- Prawie w centrum Cieplic w sąsiedztwie JRG nr 1 rolnik wyciął piękne drzewa i to nie byle jakie, gdyż były to dorodne dęby szerokie nawet na 60 cm. Nigdy nikomu nie przeszkadzały, a były ozdobą okolicy. Teraz widnieją po nich jedynie korzenie i świeci pustka – pisze mieszkaniec Cieplic.
Jak poinformował Witold Kalinowski, inspektor Wydziału Gospodarki Komunalnej i Środowiska wystawione zostały pozwolenia na wycinkę 12 dębów, 7 brzóz, 3 klonów, 1 sosny oraz zadrzewienia, czyli samosiejek w różnym wieku, które rosły na terenie 35 arów, należących do cieplickiego rolnika.
- Drzewa były bardzo młode lub stare i schorowane, z licznym posuszem. Rosły przy rowie melioracyjnym i drodze, przez co utrudniały ruch. Stwarzały również zagrożenie, gdyż część konarów była sucha i gałęzie mogły spadać na spacerowiczów – wyjaśnia Witold Kalinowski.
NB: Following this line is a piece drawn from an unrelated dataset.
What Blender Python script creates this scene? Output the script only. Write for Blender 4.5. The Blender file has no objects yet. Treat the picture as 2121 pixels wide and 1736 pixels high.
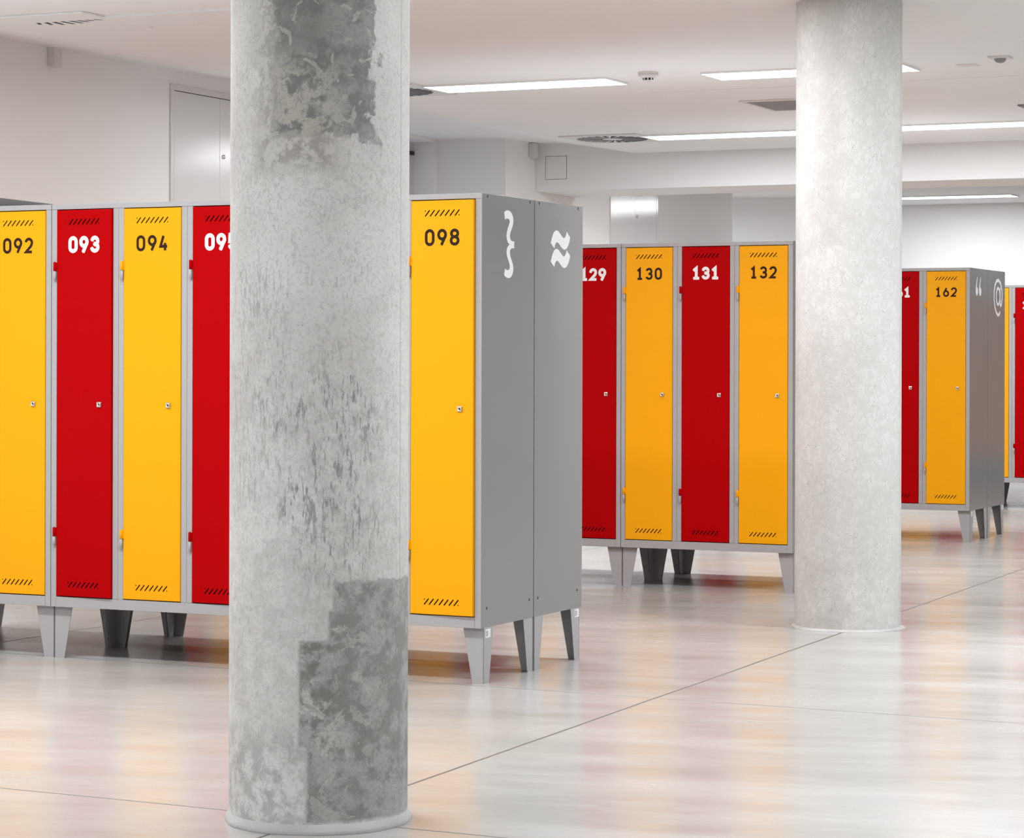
import bpy, bmesh, math, random
from mathutils import Vector, Matrix
PI = math.pi
random.seed(4)
S = bpy.context.scene
C = S.collection

# ------------------------------------------------------------------ camera
cam_data = bpy.data.cameras.new('camera')
cam = bpy.data.objects.new('camera', cam_data)
C.objects.link(cam)
YAW, ROLL = 0.4354, 0.0028
CAM = Vector((4.0636, -8.4696, 1.1958))
cam.matrix_world = (Matrix.Translation(CAM) @ Matrix.Rotation(YAW, 4, 'Z')
                    @ Matrix.Rotation(PI / 2, 4, 'X') @ Matrix.Rotation(ROLL, 4, 'Z'))
cam_data.sensor_width = 36.0
cam_data.sensor_fit = 'HORIZONTAL'
cam_data.lens = 5305.25 / 2121 * 36
cam_data.shift_x = 0.0
cam_data.shift_y = -(868 - 743.67) / 2121
cam_data.clip_end = 200
S.camera = cam

# ------------------------------------------------------------------ world, exposure
w = bpy.data.worlds.new('dusk_sky')
S.world = w
w.use_nodes = True
w.node_tree.nodes['Background'].inputs[0].default_value = (0.74, 0.84, 0.97, 1)
w.node_tree.nodes['Background'].inputs[1].default_value = 2.0
S.view_settings.view_transform = 'Standard'
S.view_settings.look = 'None'
S.view_settings.gamma = 1
S.view_settings.use_curve_mapping = False
S.view_settings.exposure = 0.0
LAMP = 4.0                       # glow of the lit ceiling lamp covers
WATT = 43.0                      # light each lamp sends down through its anti-glare cover
S.cycles.max_bounces = 7
S.cycles.diffuse_bounces = 4
S.cycles.glossy_bounces = 3
S.cycles.transmission_bounces = 3
S.cycles.adaptive_threshold = 0.03
S.cycles.sample_clamp_indirect = 8


# ------------------------------------------------------------------ node helper
class Sk:
    """a node socket with arithmetic"""
    def __init__(self, g, s): self.g, self.s = g, s
    def _m(self, op, *a): return self.g.math(op, self, *a)
    def __add__(self, o): return self._m('ADD', o)
    __radd__ = __add__
    def __sub__(self, o): return self._m('SUBTRACT', o)
    def __rsub__(self, o): return self.g.math('SUBTRACT', o, self)
    def __mul__(self, o): return self._m('MULTIPLY', o)
    __rmul__ = __mul__
    def __truediv__(self, o): return self._m('DIVIDE', o)
    def min(self, o): return self._m('MINIMUM', o)
    def max(self, o): return self._m('MAXIMUM', o)
    def abs(self): return self._m('ABSOLUTE')
    def pow(self, o): return self._m('POWER', o)
    def step(self, a, b, lo=0.0, hi=1.0):
        n = self.g.t.nodes.new('ShaderNodeMapRange')
        n.interpolation_type = 'SMOOTHSTEP'
        self.g.t.links.new(self.s, n.inputs[0])
        for i, v in enumerate((a, b, lo, hi)): n.inputs[i + 1].default_value = v
        return Sk(self.g, n.outputs[0])


class G:
    def __init__(self, name):
        self.m = bpy.data.materials.new(name)
        self.m.use_nodes = True
        self.t = self.m.node_tree
        self.b = self.t.nodes['Principled BSDF']
        tc = self.t.nodes.new('ShaderNodeTexCoord')
        self.P = tc.outputs['Object']
        sx = self.t.nodes.new('ShaderNodeSeparateXYZ')
        self.t.links.new(self.P, sx.inputs[0])
        self.x, self.y, self.z = (Sk(self, o) for o in sx.outputs)
    def put(self, inp, v):
        if isinstance(v, Sk): self.t.links.new(v.s, inp)
        elif v is not None: inp.default_value = v
    def math(self, op, *a):
        n = self.t.nodes.new('ShaderNodeMath'); n.operation = op
        for i, v in enumerate(a): self.put(n.inputs[i], v)
        return Sk(self, n.outputs[0])
    def vec(self, x, y, z):
        n = self.t.nodes.new('ShaderNodeCombineXYZ')
        for i, v in enumerate((x, y, z)): self.put(n.inputs[i], v)
        return Sk(self, n.outputs[0])
    def noise(self, scale, detail=4, rough=0.5, v=None, dist=0.0):
        n = self.t.nodes.new('ShaderNodeTexNoise')
        self.t.links.new(v.s if v else self.P, n.inputs['Vector'])
        n.inputs['Scale'].default_value = scale
        n.inputs['Detail'].default_value = detail
        n.inputs['Roughness'].default_value = rough
        n.inputs['Distortion'].default_value = dist
        return Sk(self, n.outputs[0])
    def voro(self, scale, feature='F1', v=None, rnd=1.0):
        n = self.t.nodes.new('ShaderNodeTexVoronoi'); n.feature = feature
        self.t.links.new(v.s if v else self.P, n.inputs['Vector'])
        n.inputs['Scale'].default_value = scale
        n.inputs['Randomness'].default_value = rnd
        return Sk(self, n.outputs[0])
    def mix(self, f, a, b):
        n = self.t.nodes.new('ShaderNodeMix'); n.data_type = 'RGBA'
        self.put(n.inputs[0], f)
        for i, v in ((6, a), (7, b)):
            self.put(n.inputs[i], v if isinstance(v, Sk) else (*v, 1))
        return Sk(self, n.outputs[2])
    def bump(self, h, strength=0.2, dist=0.01):
        n = self.t.nodes.new('ShaderNodeBump')
        n.inputs['Strength'].default_value = strength
        n.inputs['Distance'].default_value = dist
        self.put(n.inputs['Height'], h)
        self.t.links.new(n.outputs[0], self.b.inputs['Normal'])
    def set(self, color=None, rough=None, metal=None, spec=None, emit=None, estr=None, coat=None, ior=None):
        for k, v in (('Base Color', color), ('Roughness', rough), ('Metallic', metal), ('IOR', ior),
                     ('Specular IOR Level', spec), ('Emission Color', emit), ('Emission Strength', estr), ('Coat Weight', coat)):
            if v is not None:
                self.put(self.b.inputs[k], (*v, 1) if isinstance(v, tuple) else v)
        return self.m


def srgb(r, g, b):
    f = lambda c: (c / 255 / 12.92) if c <= 10 else ((c / 255 + 0.055) / 1.055) ** 2.4
    return (f(r), f(g), f(b))


def paint(name, col, rough=0.4, wave=0.0, grain=0.03, spec=0.5):
    g = G(name)
    n = g.noise(900, 2)
    c = g.mix(n, tuple(x * (1 - grain) for x in col), tuple(min(1, x * (1 + grain)) for x in col))
    g.set(color=c, rough=rough, spec=spec)
    h = g.noise(260, 2) * 0.0006
    if wave: h = h + g.noise(3.0, 1) * wave
    g.bump(h, 0.35, 1.0)
    return g.m


def plain(name, col, rough=0.5, metal=0.0, spec=0.5):
    g = G(name)
    c = g.mix(g.noise(120, 2), tuple(x * 0.97 for x in col), tuple(min(1, x * 1.03) for x in col))
    return g.set(color=c, rough=rough, metal=metal, spec=spec)


M = {}
M['grey'] = paint('grey_powder_coat', srgb(171, 169, 170), 0.42)
M['side'] = paint('grey_side_sheet', srgb(141, 140, 139), 0.055, wave=0.006)
M['yellow'] = paint('yellow_powder_coat', (0.95, 0.40, 0.003), 0.45, spec=0.15)
M['red'] = paint('red_powder_coat', (0.44, 0.0010, 0.0025), 0.42, spec=0.03)
M['ink'] = plain('dark_brown_vinyl', (0.032, 0.014, 0.009), 0.6, 0.0, 0.12)
M['white_vinyl'] = plain('white_vinyl', (0.85, 0.84, 0.84), 0.4)
M['chrome'] = plain('polished_nickel', (0.78, 0.72, 0.66), 0.22, 1.0)
M['dark'] = plain('dark_opening', (0.012, 0.012, 0.012), 0.7)
M['black_plastic'] = plain('black_plastic', (0.02, 0.02, 0.02), 0.5)
M['white_plastic'] = plain('white_plastic', (0.74, 0.72, 0.70), 0.45)
M['white_metal'] = paint('white_cabinet_enamel', (0.72, 0.71, 0.70), 0.06, wave=0.0006)
M['paper'] = plain('paper_label', (0.86, 0.86, 0.85), 0.6)
M['print'] = plain('label_print', (0.16, 0.14, 0.14), 0.6)
M['mesh_grey'] = plain('grey_grille_mesh', (0.24, 0.22, 0.22), 0.6)
M['vane'] = plain('diffuser_vane', (0.30, 0.29, 0.29), 0.5)
M['sheet_dark'] = plain('dark_grey_sheet', (0.12, 0.115, 0.11), 0.5)
M['plaster'] = plain('mortar', (0.50, 0.49, 0.475), 0.8)
M['frame_grey'] = plain('window_frame_paint', (0.62, 0.61, 0.62), 0.4)

g = G('lamp_diffuser_lit'); M['lamp'] = g.set(color=(0.9, 0.9, 0.9), rough=0.5, emit=(0.98, 0.99, 1.0), estr=LAMP)
M['lamp_off'] = plain('lamp_diffuser_unlit', (0.90, 0.89, 0.88), 0.5)
M['ceil_white'] = plain('ceiling_white_plastic', (0.90, 0.885, 0.875), 0.7, 0.0, 0.2)

g = G('wall_paint')
M['wall'] = g.set(color=g.mix(g.noise(1.3, 3), (0.86, 0.845, 0.835), (0.875, 0.86, 0.85)), rough=0.75, spec=0.25)
g.bump(g.noise(300, 2) * 0.0004, 0.3, 1.0)

g = G('ceiling_paint')
jl = ((g.y - 5.78 + g.x * 0.02).abs()).step(0.004, 0.012, 1, 0) * g.x.step(-1.9, -1.6)
jl2 = ((g.x + 3.2).abs()).step(0.0, 0.001, 0, 0)
base = g.mix(g.noise(0.9, 3), (0.905, 0.888, 0.878), (0.92, 0.903, 0.893))
M['ceil'] = g.set(color=g.mix(jl * 0.35, base, (0.42, 0.39, 0.36)), rough=0.8, spec=0.2)
g.bump(g.noise(0.8, 2) * 0.01 + g.noise(250, 2) * 0.0003, 0.3, 1.0)

# polished concrete floor
g = G('polished_concrete')
st = g.vec(g.x * 0.7 + g.y * 0.25, g.y * 2.2 - g.x * 0.5, 0.0)
big = g.noise(0.9, 5, 0.55, st, 0.6)
mid = g.noise(4.0, 6, 0.62, st, 0.4)
fine = g.noise(60, 4, 0.6)
warm = g.noise(0.55, 4, 0.55, None, 0.8)
col = g.mix(big.step(0.33, 0.68), (0.40, 0.39, 0.37), (0.475, 0.468, 0.455))
col = g.mix(mid.step(0.48, 0.72) * 0.35, col, (0.52, 0.515, 0.505))
col = g.mix(warm.step(0.52, 0.72) * 0.5, col, (0.44, 0.385, 0.31))
col = g.mix(fine.step(0.30, 0.42, 1, 0) * 0.25, col, (0.36, 0.33, 0.30))
speck = g.voro(16).step(0.0, 0.035, 1, 0) * g.noise(3.1, 2).step(0.50, 0.6)
col = g.mix(speck * 0.6, col, (0.12, 0.10, 0.09))
scr = (g.noise(5.0, 2, 0.5, g.vec(g.x * 0.5, g.y * 6.0, 0.0), 1.2) - 0.5).abs().step(0.0, 0.004, 1, 0) * g.noise(1.7, 2).step(0.56, 0.66)
col = g.mix(scr * 0.35, col, (0.26, 0.20, 0.15))
wob = (g.noise(2.0, 3) - 0.5) * 0.012
def line(d, wd): return (d + wob).abs().step(wd * 0.45, wd, 1, 0)
j1 = line(g.y + g.x * 0.042 + 0.026, 0.007)
j2 = line(g.y + g.x * 0.04 + 2.625, 0.0055)
j3 = line(g.y - g.x * 0.06 - 2.43, 0.008)
j4 = line(g.x + g.y * 0.030 - 0.712, 0.008)
j5 = line(g.x - g.y * 0.02 + 2.42, 0.007)
jj = (j1 * 0.75).max(j2).max(j3 * 0.5).max(j4).max(j5 * 0.8)
col = g.mix(jj * 0.85, col, (0.10, 0.085, 0.075))
ro = g.noise(1.6, 5, 0.6, st).step(0.3, 0.7, 0.17, 0.28) + jj * 0.4
M['floor'] = g.set(color=col, rough=ro, spec=0.30, ior=1.38)
g.bump(g.noise(1.5, 3, 0.5, st) * 0.010, 0.12, 1.0)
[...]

W wielu miejscach wycinka drzew jest nieprzyjemnym widokiem dla mieszkańców, tym bardziej w czasach, gdy przyroda jest zagrożona ze strony ludzkich działań. Jednak zabiegi w celu zapewnienia bezpieczeństwa osobom korzystającym z dróg, przy których rosną drzewa i możliwość dobrego przejazdu dla rolniczych pojazdów są ważniejsze.